Hedge funds poised to end 2014 with gains despite recent outflows

India-focused funds post biggest gains of year as Russia leads losses

Increased volatility and concerns over the sudden drop in the price of oil prompted a net outflow of investments from hedge funds in the fourth quarter, although performance gains held, leaving the funds poised to end the year with sizeable profits.

In the fourth quarter to date, hedge funds suffered a net outflow of $1.5 bn even as performance gains boosted overall hedge fund capital by $29 bn to $2.85 trn, according to data from industry analysis firm Hedge Fund Research (HFR). About 60 percent of all hedge funds experienced inflows while 40 percent suffered outflows.

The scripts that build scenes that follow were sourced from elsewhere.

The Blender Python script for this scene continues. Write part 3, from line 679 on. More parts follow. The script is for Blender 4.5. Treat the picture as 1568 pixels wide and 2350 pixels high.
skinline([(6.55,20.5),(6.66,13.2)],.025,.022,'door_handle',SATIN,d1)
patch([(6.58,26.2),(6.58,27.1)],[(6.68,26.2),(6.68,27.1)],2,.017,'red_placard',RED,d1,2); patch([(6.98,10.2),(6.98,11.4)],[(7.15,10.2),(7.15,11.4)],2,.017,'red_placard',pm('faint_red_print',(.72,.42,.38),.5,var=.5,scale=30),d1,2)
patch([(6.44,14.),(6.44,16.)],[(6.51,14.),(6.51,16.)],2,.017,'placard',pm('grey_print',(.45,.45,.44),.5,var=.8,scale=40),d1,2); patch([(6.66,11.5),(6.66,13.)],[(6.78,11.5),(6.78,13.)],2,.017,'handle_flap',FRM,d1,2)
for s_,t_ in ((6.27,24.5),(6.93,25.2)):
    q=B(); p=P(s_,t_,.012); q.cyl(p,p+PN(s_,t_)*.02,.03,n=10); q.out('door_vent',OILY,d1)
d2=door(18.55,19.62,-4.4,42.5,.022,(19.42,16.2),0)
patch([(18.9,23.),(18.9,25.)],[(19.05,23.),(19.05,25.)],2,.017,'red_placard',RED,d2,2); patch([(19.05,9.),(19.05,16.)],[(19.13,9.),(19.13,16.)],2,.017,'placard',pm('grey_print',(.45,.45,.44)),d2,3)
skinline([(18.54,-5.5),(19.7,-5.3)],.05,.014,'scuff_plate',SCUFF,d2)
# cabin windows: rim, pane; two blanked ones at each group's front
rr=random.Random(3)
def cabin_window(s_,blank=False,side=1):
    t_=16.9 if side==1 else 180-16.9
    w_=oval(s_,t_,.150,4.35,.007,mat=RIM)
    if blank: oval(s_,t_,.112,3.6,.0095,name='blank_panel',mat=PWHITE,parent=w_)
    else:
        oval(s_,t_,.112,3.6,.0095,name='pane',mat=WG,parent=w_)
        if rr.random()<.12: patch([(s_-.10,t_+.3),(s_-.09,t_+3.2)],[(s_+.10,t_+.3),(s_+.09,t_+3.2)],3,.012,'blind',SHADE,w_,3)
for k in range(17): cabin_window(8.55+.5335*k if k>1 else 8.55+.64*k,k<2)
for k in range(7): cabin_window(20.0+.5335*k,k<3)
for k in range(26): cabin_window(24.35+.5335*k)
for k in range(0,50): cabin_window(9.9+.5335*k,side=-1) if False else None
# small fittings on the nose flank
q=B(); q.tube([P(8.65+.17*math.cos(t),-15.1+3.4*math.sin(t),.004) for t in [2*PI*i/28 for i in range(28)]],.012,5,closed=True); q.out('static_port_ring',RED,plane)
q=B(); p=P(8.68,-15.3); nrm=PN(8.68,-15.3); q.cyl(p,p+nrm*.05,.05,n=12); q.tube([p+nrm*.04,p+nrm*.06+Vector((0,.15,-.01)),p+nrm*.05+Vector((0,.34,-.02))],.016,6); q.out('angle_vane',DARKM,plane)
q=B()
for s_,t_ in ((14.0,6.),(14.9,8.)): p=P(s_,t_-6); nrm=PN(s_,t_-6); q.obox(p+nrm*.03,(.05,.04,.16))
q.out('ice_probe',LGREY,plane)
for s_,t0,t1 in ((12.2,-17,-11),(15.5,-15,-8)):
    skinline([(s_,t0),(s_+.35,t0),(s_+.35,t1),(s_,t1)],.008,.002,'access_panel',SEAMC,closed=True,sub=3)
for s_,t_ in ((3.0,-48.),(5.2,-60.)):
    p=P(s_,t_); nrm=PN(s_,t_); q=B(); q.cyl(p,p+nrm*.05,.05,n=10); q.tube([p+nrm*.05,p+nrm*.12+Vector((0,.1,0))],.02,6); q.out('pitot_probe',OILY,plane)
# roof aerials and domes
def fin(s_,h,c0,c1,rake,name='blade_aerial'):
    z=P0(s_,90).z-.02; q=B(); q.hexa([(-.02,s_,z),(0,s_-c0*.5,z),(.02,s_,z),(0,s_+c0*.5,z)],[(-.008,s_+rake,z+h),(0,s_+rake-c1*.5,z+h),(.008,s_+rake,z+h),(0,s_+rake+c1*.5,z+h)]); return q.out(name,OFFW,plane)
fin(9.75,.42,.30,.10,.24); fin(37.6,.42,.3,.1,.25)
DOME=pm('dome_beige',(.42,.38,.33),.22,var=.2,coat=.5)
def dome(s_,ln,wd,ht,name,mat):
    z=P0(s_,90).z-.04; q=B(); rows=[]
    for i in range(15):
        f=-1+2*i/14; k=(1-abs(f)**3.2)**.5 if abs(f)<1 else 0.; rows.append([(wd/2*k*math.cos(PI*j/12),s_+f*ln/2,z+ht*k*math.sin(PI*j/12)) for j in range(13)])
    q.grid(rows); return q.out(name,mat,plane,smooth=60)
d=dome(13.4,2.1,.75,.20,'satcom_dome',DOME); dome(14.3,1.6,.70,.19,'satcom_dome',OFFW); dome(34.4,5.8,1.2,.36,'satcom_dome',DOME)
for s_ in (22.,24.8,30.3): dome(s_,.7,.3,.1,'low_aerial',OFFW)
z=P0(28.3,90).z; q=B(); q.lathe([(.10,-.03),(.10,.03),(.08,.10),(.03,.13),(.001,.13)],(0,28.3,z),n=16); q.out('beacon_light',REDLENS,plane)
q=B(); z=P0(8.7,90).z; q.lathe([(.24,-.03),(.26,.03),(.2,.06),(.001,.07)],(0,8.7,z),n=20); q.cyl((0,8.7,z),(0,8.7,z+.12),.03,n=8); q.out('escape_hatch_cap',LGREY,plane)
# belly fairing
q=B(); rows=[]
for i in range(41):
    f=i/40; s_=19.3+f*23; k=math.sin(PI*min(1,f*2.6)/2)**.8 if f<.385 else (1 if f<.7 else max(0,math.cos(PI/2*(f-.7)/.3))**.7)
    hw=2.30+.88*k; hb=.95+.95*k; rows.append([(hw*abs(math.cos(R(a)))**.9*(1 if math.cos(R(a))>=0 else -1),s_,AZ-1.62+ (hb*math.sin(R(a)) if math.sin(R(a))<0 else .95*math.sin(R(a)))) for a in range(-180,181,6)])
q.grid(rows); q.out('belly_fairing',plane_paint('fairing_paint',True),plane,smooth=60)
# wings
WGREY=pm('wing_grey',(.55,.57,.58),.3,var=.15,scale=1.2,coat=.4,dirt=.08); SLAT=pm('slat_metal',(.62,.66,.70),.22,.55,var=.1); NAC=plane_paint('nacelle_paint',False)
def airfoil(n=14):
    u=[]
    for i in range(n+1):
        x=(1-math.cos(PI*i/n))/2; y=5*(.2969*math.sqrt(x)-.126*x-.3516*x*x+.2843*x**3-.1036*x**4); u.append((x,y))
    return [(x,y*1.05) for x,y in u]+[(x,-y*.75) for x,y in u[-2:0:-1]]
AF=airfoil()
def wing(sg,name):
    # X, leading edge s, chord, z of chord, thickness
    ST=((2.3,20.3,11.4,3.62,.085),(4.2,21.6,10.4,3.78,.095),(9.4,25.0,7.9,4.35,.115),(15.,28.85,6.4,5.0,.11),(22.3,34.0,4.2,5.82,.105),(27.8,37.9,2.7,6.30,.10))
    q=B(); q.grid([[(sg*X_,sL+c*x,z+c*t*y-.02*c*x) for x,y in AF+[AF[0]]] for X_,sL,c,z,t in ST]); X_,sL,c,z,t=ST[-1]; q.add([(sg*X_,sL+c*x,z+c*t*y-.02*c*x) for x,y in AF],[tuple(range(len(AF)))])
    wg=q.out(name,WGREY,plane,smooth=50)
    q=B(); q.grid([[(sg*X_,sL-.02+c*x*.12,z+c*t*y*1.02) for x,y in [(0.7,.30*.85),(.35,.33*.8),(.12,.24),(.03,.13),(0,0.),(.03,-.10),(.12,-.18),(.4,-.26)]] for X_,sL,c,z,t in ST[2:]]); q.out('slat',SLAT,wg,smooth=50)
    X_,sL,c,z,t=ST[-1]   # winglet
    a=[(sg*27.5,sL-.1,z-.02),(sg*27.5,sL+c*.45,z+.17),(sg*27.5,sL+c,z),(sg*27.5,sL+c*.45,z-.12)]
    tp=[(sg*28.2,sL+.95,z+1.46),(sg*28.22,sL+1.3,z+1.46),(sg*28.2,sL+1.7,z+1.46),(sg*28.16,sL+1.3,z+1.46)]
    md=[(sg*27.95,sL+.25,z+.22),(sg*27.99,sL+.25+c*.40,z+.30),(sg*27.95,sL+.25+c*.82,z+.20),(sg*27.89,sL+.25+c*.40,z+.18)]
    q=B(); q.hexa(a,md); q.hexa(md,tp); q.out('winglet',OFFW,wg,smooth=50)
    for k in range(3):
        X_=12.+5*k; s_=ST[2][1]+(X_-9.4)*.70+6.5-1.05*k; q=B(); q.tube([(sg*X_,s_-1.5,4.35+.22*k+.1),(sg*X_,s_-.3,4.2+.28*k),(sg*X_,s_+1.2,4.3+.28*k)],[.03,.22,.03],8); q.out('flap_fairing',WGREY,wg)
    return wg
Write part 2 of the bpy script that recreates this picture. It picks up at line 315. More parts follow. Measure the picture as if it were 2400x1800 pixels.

The mixed performance of the fourth quarter comes amid global uncertainty prompted by sharp declines in the price of oil, which is affecting the profits of many energy companies and roiling junk bond markets. The drop has hurt the outlook for many oil exporting nations and the US hydraulic fracturing industry as well as prompting crashes in Russia’s ruble and other emerging market currencies.

However, hedge funds are set to end the year with a gain of 3.5 percent, according to the December 23 reading of the HFRI Fund Weighted Composite Index, HFR’s broadest measure of hedge fund performance.

Among hedge funds with a geographically specific focus, those specialized in India were by far the best performers, with the HFRI Emerging Markets: India Index soaring 44.2 percent in the year to date. India was far ahead of the Middle East and North Africa, which placed second with gains of 7.5 percent.

Funds with significant exposure to Russia suffered worst in 2014, with the HFRI Emerging Markets: Russia/Eastern Europe Index declining 20 percent in the year to date. The next-worst performer was Latin America, as the Latin America index declined 5.4 percent so far this year.

‘After several years of strong equity beta gains, falling volatility and increasing investor risk tolerance, increased volatility originating from the energy and commodity sector has been a catalyst for increases in volatility across most asset classes,’ Kenneth Heinz, president of HFR, says in a press release. ‘While the source of the volatility may evolve, hedge funds which have effectively navigated this volatility paradigm shift are likely to benefit their investors and attract new capital into early 2015.’